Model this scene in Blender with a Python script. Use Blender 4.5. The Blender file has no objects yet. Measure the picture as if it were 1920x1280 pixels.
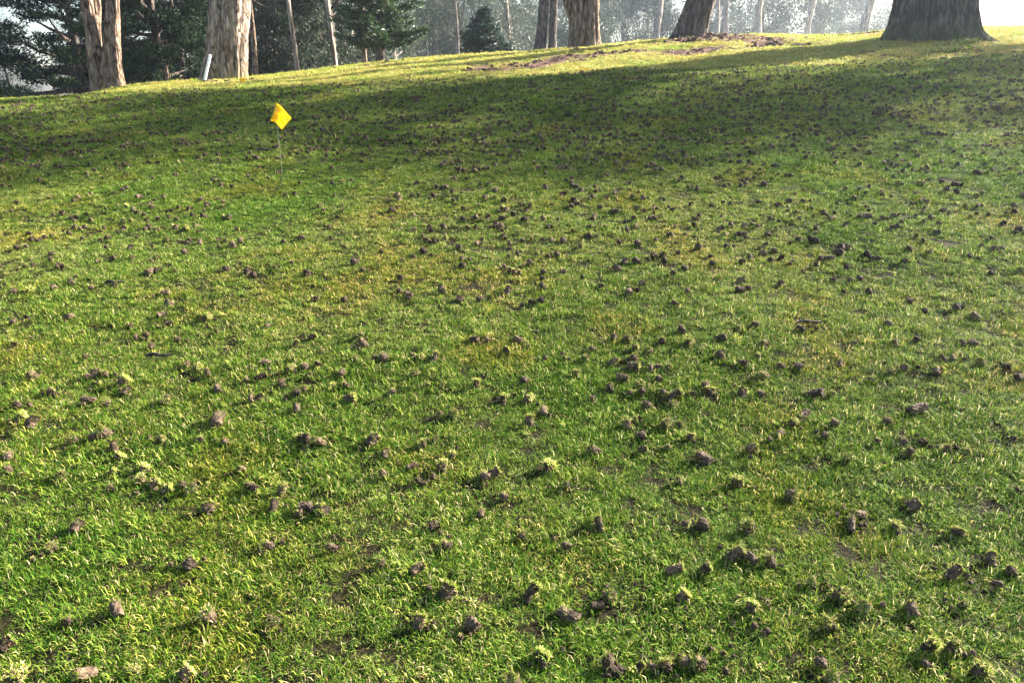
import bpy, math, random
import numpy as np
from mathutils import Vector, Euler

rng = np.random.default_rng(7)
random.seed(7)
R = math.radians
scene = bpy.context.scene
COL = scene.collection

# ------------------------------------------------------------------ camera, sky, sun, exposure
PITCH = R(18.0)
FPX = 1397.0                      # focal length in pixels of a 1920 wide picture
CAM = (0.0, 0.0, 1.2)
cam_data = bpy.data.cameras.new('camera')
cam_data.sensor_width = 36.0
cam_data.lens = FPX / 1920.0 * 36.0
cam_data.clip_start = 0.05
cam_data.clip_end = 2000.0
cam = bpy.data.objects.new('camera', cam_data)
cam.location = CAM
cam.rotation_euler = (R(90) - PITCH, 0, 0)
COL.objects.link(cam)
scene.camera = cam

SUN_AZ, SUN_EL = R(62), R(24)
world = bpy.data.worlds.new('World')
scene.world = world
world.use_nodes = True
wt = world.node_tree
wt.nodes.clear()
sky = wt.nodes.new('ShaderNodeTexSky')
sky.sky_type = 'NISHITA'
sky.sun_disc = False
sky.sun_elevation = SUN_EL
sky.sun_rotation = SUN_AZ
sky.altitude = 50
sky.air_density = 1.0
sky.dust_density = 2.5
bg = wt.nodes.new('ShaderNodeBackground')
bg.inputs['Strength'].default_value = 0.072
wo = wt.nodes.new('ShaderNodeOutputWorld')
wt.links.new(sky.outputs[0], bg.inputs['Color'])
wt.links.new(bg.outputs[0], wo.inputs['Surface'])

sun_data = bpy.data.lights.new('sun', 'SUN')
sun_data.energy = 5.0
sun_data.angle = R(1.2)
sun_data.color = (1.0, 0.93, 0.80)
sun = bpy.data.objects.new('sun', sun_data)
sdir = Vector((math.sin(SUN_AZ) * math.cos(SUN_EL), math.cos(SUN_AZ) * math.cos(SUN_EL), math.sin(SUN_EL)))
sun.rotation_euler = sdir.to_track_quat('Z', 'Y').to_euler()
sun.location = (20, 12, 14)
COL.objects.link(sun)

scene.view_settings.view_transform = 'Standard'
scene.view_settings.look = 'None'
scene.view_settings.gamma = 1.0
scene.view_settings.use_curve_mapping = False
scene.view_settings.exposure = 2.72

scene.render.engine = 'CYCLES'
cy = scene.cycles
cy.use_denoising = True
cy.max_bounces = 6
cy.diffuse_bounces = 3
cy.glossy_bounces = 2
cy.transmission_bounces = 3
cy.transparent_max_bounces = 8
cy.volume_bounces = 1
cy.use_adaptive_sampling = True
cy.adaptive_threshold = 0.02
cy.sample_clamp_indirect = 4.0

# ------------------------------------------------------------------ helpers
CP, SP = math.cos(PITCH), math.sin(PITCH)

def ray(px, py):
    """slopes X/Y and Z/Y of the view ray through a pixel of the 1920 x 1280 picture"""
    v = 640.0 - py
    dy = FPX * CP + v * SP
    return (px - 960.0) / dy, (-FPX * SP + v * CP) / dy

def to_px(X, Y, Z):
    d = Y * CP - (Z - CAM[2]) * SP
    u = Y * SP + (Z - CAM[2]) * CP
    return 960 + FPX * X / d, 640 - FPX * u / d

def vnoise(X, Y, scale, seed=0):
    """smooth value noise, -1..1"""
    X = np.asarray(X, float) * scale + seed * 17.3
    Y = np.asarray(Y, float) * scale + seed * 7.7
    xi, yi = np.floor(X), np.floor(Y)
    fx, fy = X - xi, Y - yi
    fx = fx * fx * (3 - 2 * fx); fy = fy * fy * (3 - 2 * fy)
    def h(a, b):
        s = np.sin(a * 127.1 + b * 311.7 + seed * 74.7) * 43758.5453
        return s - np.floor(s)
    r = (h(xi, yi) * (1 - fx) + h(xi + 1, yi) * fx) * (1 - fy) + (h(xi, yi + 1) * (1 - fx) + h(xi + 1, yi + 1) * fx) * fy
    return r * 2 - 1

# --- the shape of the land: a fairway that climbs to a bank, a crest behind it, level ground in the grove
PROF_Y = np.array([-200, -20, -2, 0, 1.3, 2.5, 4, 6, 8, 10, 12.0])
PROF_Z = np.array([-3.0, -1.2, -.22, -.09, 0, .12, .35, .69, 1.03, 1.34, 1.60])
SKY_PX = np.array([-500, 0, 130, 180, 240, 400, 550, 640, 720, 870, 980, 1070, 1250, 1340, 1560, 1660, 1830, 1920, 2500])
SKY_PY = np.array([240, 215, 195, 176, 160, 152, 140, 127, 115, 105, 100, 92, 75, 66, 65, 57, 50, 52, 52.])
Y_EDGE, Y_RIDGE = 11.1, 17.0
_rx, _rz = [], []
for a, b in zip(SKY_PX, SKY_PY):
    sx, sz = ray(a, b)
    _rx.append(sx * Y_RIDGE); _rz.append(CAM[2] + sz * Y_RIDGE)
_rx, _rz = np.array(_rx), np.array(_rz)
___
Copy every line of the data exactly as written, excluding the pictures.

Model this scene in Blender with a Python script. Use Blender 4.5. The Blender file has no objects yet. Measure the picture as if it were 1920x1280 pixels.
import bpy, math, random
import numpy as np
from mathutils import Vector, Euler

rng = np.random.default_rng(7)
random.seed(7)
R = math.radians
scene = bpy.context.scene
COL = scene.collection

# ------------------------------------------------------------------ camera, sky, sun, exposure
PITCH = R(18.0)
FPX = 1397.0                      # focal length in pixels of a 1920 wide picture
CAM = (0.0, 0.0, 1.2)
cam_data = bpy.data.cameras.new('camera')
cam_data.sensor_width = 36.0
cam_data.lens = FPX / 1920.0 * 36.0
cam_data.clip_start = 0.05
cam_data.clip_end = 2000.0
cam = bpy.data.objects.new('camera', cam_data)
cam.location = CAM
cam.rotation_euler = (R(90) - PITCH, 0, 0)
COL.objects.link(cam)
scene.camera = cam

SUN_AZ, SUN_EL = R(62), R(24)
world = bpy.data.worlds.new('World')
scene.world = world
world.use_nodes = True
wt = world.node_tree
wt.nodes.clear()
sky = wt.nodes.new('ShaderNodeTexSky')
sky.sky_type = 'NISHITA'
sky.sun_disc = False
sky.sun_elevation = SUN_EL
sky.sun_rotation = SUN_AZ
sky.altitude = 50
sky.air_density = 1.0
sky.dust_density = 2.5
bg = wt.nodes.new('ShaderNodeBackground')
bg.inputs['Strength'].default_value = 0.072
wo = wt.nodes.new('ShaderNodeOutputWorld')
wt.links.new(sky.outputs[0], bg.inputs['Color'])
wt.links.new(bg.outputs[0], wo.inputs['Surface'])

sun_data = bpy.data.lights.new('sun', 'SUN')
sun_data.energy = 5.0
sun_data.angle = R(1.2)
sun_data.color = (1.0, 0.93, 0.80)
sun = bpy.data.objects.new('sun', sun_data)
sdir = Vector((math.sin(SUN_AZ) * math.cos(SUN_EL), math.cos(SUN_AZ) * math.cos(SUN_EL), math.sin(SUN_EL)))
sun.rotation_euler = sdir.to_track_quat('Z', 'Y').to_euler()
sun.location = (20, 12, 14)
COL.objects.link(sun)

scene.view_settings.view_transform = 'Standard'
scene.view_settings.look = 'None'
scene.view_settings.gamma = 1.0
scene.view_settings.use_curve_mapping = False
scene.view_settings.exposure = 2.72

scene.render.engine = 'CYCLES'
cy = scene.cycles
cy.use_denoising = True
cy.max_bounces = 6
cy.diffuse_bounces = 3
cy.glossy_bounces = 2
cy.transmission_bounces = 3
cy.transparent_max_bounces = 8
cy.volume_bounces = 1
cy.use_adaptive_sampling = True
cy.adaptive_threshold = 0.02
cy.sample_clamp_indirect = 4.0

# ------------------------------------------------------------------ helpers
CP, SP = math.cos(PITCH), math.sin(PITCH)

def ray(px, py):
    """slopes X/Y and Z/Y of the view ray through a pixel of the 1920 x 1280 picture"""
    v = 640.0 - py
    dy = FPX * CP + v * SP
    return (px - 960.0) / dy, (-FPX * SP + v * CP) / dy

def to_px(X, Y, Z):
    d = Y * CP - (Z - CAM[2]) * SP
    u = Y * SP + (Z - CAM[2]) * CP
    return 960 + FPX * X / d, 640 - FPX * u / d

def vnoise(X, Y, scale, seed=0):
    """smooth value noise, -1..1"""
    X = np.asarray(X, float) * scale + seed * 17.3
    Y = np.asarray(Y, float) * scale + seed * 7.7
    xi, yi = np.floor(X), np.floor(Y)
    fx, fy = X - xi, Y - yi
    fx = fx * fx * (3 - 2 * fx); fy = fy * fy * (3 - 2 * fy)
    def h(a, b):
        s = np.sin(a * 127.1 + b * 311.7 + seed * 74.7) * 43758.5453
        return s - np.floor(s)
    r = (h(xi, yi) * (1 - fx) + h(xi + 1, yi) * fx) * (1 - fy) + (h(xi, yi + 1) * (1 - fx) + h(xi + 1, yi + 1) * fx) * fy
    return r * 2 - 1

# --- the shape of the land: a fairway that climbs to a bank, a crest behind it, level ground in the grove
PROF_Y = np.array([-200, -20, -2, 0, 1.3, 2.5, 4, 6, 8, 10, 12.0])
PROF_Z = np.array([-3.0, -1.2, -.22, -.09, 0, .12, .35, .69, 1.03, 1.34, 1.60])
SKY_PX = np.array([-500, 0, 130, 180, 240, 400, 550, 640, 720, 870, 980, 1070, 1250, 1340, 1560, 1660, 1830, 1920, 2500])
SKY_PY = np.array([240, 215, 195, 176, 160, 152, 140, 127, 115, 105, 100, 92, 75, 66, 65, 57, 50, 52, 52.])
Y_EDGE, Y_RIDGE = 11.1, 17.0
_rx, _rz = [], []
for a, b in zip(SKY_PX, SKY_PY):
    sx, sz = ray(a, b)
    _rx.append(sx * Y_RIDGE); _rz.append(CAM[2] + sz * Y_RIDGE)
_rx, _rz = np.array(_rx), np.array(_rz)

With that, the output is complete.